Twitter introduced a new feature on Wednesday encrypting some direct messages between its users. But there are limitations to the plan. Senders and recipients must satisfy certain conditions, including that both must be verified, essentially meaning they are paying for Twitter. And some cybersecurity experts have criticized the feature itself.

The basics

Direct messages, or DMs, are messages sent privately between two users, not seen publicly as most tweets are. And encryption is a way of storing a message in a scrambled format so it can’t be read without a special key of some kind.

An explanation posted in Twitter’s online help center says that users of encrypted messaging must both be on the latest Twitter apps, must have had specified prior contact and must both be verified users or affiliates to a verified organization.

“Verified” no longer means what it once did on Twitter. The older verification program had been free and granted mainly to celebrities and notable figures as a method of authentication. After Elon Musk bought Twitter and took over as CEO in 2022, he instituted shifting blue badges to only paid Twitter Blue subscribers to generate revenue.

Why would you want encrypted DMs?

Twitter has faced privacy issues in the past. In 2020, the accounts of numerous high-profile Twitter users, including now-owner and CEO Elon Musk, were hacked in order to spread a bitcoin scam. At the time, the US Department of Justice said the scam bitcoin account racked up more than $100,000 simply by sending messages that appeared to come from Musk, Bill Gates and other high-profile users asking users to send bitcoin to supposedly double their payment.

How do you send an encrypted Twitter DM?

If you and the recipient both meet the criteria for encryption, that doesn’t mean your direct messages will be automatically encrypted. Twitter’s online explanation page says that those who are eligible to use the feature will automatically see a button that lets you switch between encrypted and regular DMs. An icon of a lock will show up on the avatar of the user receiving the message. 

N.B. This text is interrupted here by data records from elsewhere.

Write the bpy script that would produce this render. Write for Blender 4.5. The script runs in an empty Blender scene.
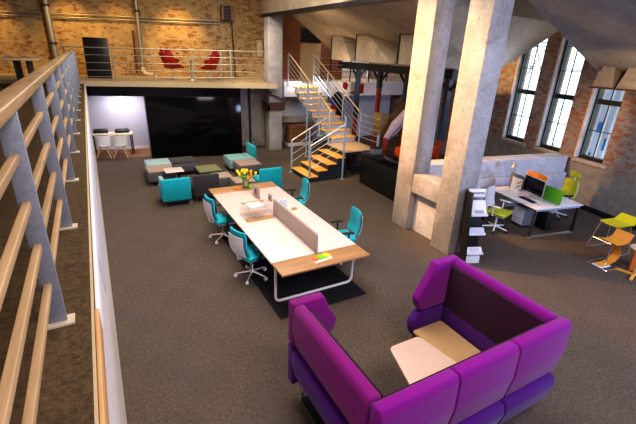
import bpy, bmesh, math, random
from math import sin, cos, pi, radians as R
from mathutils import Vector as V, Matrix
random.seed(7)
C = bpy.context.scene.collection

# ------------------------------------------------------------------ materials
def nt(name):
    m = bpy.data.materials.new(name); m.use_nodes = True
    t = m.node_tree; b = t.nodes['Principled BSDF']
    return m, t, b
def mix(t, fac, a, b, typ='MIX'):
    n = t.nodes.new('ShaderNodeMix'); n.data_type = 'RGBA'; n.blend_type = typ
    for k, v in ((0, fac), (6, a), (7, b)):
        if hasattr(v, 'is_linked'): t.links.new(v, n.inputs[k])
        else: n.inputs[k].default_value = v if k == 0 else (*v[:3], 1)
    return n.outputs[2]
def noise(t, scale, detail=4, rough=.6, vec=None, dist=0):
    n = t.nodes.new('ShaderNodeTexNoise'); n.inputs['Scale'].default_value = scale
    n.inputs['Detail'].default_value = detail; n.inputs['Roughness'].default_value = rough
    n.inputs['Distortion'].default_value = dist
    if vec is None:
        g = t.nodes.new('ShaderNodeNewGeometry'); vec = g.outputs['Position']
    t.links.new(vec, n.inputs['Vector'])
    return n.outputs['Fac']
def ramp(t, fac, p0, p1):
    r = t.nodes.new('ShaderNodeMapRange'); r.inputs[1].default_value = p0; r.inputs[2].default_value = p1
    t.links.new(fac, r.inputs[0]); return r.outputs[0]
def bump(t, b, h, s=.2, d=.02):
    n = t.nodes.new('ShaderNodeBump'); n.inputs['Strength'].default_value = s; n.inputs['Distance'].default_value = d
    t.links.new(h, n.inputs['Height']); t.links.new(n.outputs[0], b.inputs['Normal'])
def plain(name, col, rough=.5, metal=0, var=.12, scale=30, spec=.5):
    m, t, b = nt(name)
    n = noise(t, scale)
    c = mix(t, n, [x*(1-var) for x in col], [min(1, x*(1+var)) for x in col])
    t.links.new(c, b.inputs['Base Color'])
    b.inputs['Roughness'].default_value = rough; b.inputs['Metallic'].default_value = metal
    b.inputs['Specular IOR Level'].default_value = spec
    return m
def fabric(name, col, scale=350, var=.18):
    m, t, b = nt(name)
    n = noise(t, scale, 2)
    c = mix(t, n, [x*(1-var) for x in col], [min(1, x*(1+var)) for x in col])
    t.links.new(c, b.inputs['Base Color']); b.inputs['Roughness'].default_value = .85
    b.inputs['Specular IOR Level'].default_value = .2
    b.inputs['Sheen Weight'].default_value = .15
    bump(t, b, n, .25, .004)
    return m
def concrete(name, c0, c1, stain=(.12, .09, .06), boards=False):
    m, t, b = nt(name)
    a = ramp(t, noise(t, 1.1, 8, .65), .35, .68)
    c = mix(t, a, c0, c1)
    s = ramp(t, noise(t, .7, 6, .7, dist=1.0), .55, .75)
    c = mix(t, s, c, stain)
    f = noise(t, 14, 6, .7)
    c = mix(t, .35, c, mix(t, ramp(t, f, .3, .7), (.25,)*3, (1, 1, 1)), 'MULTIPLY')
    t.links.new(c, b.inputs['Base Color']); b.inputs['Roughness'].default_value = .85
    bump(t, b, f, .5, .03)
    return m
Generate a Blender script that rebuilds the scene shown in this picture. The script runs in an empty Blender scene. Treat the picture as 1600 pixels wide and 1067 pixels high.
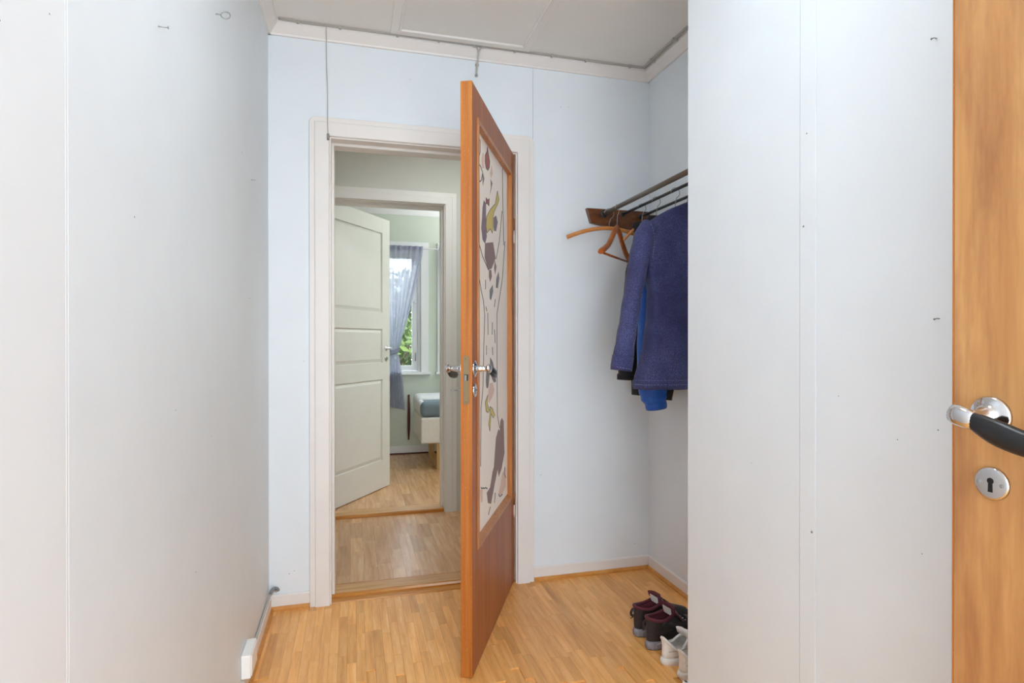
import bpy, bmesh, math, random
from mathutils import Vector, Matrix
random.seed(7)
sc = bpy.context.scene
C = sc.collection

# ------------------------------------------------------------------ camera
F_PX = 913.6
YAW, PITCH, ROLL = 0.2661, -0.0028, -0.0005
EYE = 1.14
cam_d = bpy.data.cameras.new('camera')
cam = bpy.data.objects.new('camera', cam_d)
C.objects.link(cam)
cam_d.sensor_width = 36.0
cam_d.lens = F_PX / 1600 * 36.0
cam_d.clip_start = 0.02
fw = Vector((math.sin(YAW) * math.cos(PITCH), math.cos(YAW) * math.cos(PITCH), math.sin(PITCH)))
rt = Vector((math.cos(YAW), -math.sin(YAW), 0))
up = rt.cross(fw)
r2 = rt * math.cos(ROLL) + up * math.sin(ROLL)
u2 = -rt * math.sin(ROLL) + up * math.cos(ROLL)
m3 = Matrix((r2, u2, -fw)).transposed()
cam.matrix_world = Matrix.Translation((0, 0, EYE)) @ m3.to_4x4()
sc.camera = cam

# ------------------------------------------------------------------ light
world = bpy.data.worlds.new('world')
sc.world = world
world.use_nodes = True
bg = world.node_tree.nodes['Background']
bg.inputs[0].default_value = (0.82, 0.92, 1.0, 1)
bg.inputs[1].default_value = 7.0

def lamp(name, loc, power, radius, col=(1, 1, 1)):
    d = bpy.data.lights.new(name, 'POINT')
    d.energy = power; d.shadow_soft_size = radius; d.color = col
    o = bpy.data.objects.new(name, d); C.objects.link(o); o.location = loc
    return o
def disk_light(name, loc, power, size, col):
    d = bpy.data.lights.new(name, 'AREA'); d.shape = 'DISK'; d.size = size; d.energy = power; d.color = col
    o = bpy.data.objects.new(name, d); C.objects.link(o); o.location = loc
    return o
disk_light('hall_ceiling_lamp', (0.33, 1.0, 2.43), 6.4, 0.32, (0.84, 0.935, 1.0))
disk_light('corridor_fill', (0.7, 3.05, 2.44), 9.0, 0.5, (0.93, 0.98, 1.0))  # unseen fill light added to brighten the corridor
d = bpy.data.lights.new('bedroom_fill_spot', 'SPOT'); d.energy = 125; d.spot_size = math.radians(150); d.spot_blend = 0.6; d.shadow_soft_size = 0.12; d.color = (0.97, 0.985, 1.0)  # unseen upward spot, added to lift the bedroom ceiling and walls
o = bpy.data.objects.new('bedroom_fill_spot', d); C.objects.link(o); o.location = (1.95, 4.75, 1.45); o.rotation_euler = (math.pi, 0, 0)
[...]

Right now, encrypted messages can’t be sent to groups, and can only include text and links, no attached media. And they can’t be reported to Twitter if they’re threatening or otherwise problematic. Twitter suggests anyone receiving this kind of encrypted message block the sender and file a report about the account itself.

Limitations of the encryption

The company says in its post that the new encryption does not protect against “man-in-the-middle attacks,” where a conversation could be compromised by “a malicious insider, or Twitter itself as a result of a compulsory legal process.”

The blog post also notes that Twitter chose to forego forward security, meaning that if an attacker does compromise a device’s private key, that attacker could decrypt all the encrypted messages sent or received on that same device.

Controversy about the encryption itself

It didn’t take long for cybersecurity experts to weigh in on Twitter’s encryption methods. Even Twitter’s own former chief information security officer, Lea Kissner, said on rival messaging platform Bluesky that the feature needs improvement.

“Twitter folks, seriously. I left some design docs somewhere. Please use them,” Kissner said, according to CNN Business.  

CNN Business also quoted a Bluesky post from Jonathan Mayer, a computer scientist at Princeton University and a former chief technologist of the Federal Communications Commission.

“We literally teach (information security) students not to do exactly what Twitter is doing,” Mayer said.

Even Twitter owner and CEO Elon Musk himself seemed wary of the new feature.

“Early version of encrypted direct messages just launched,” Musk tweeted on Thursday. “Try it, but don’t trust it yet.”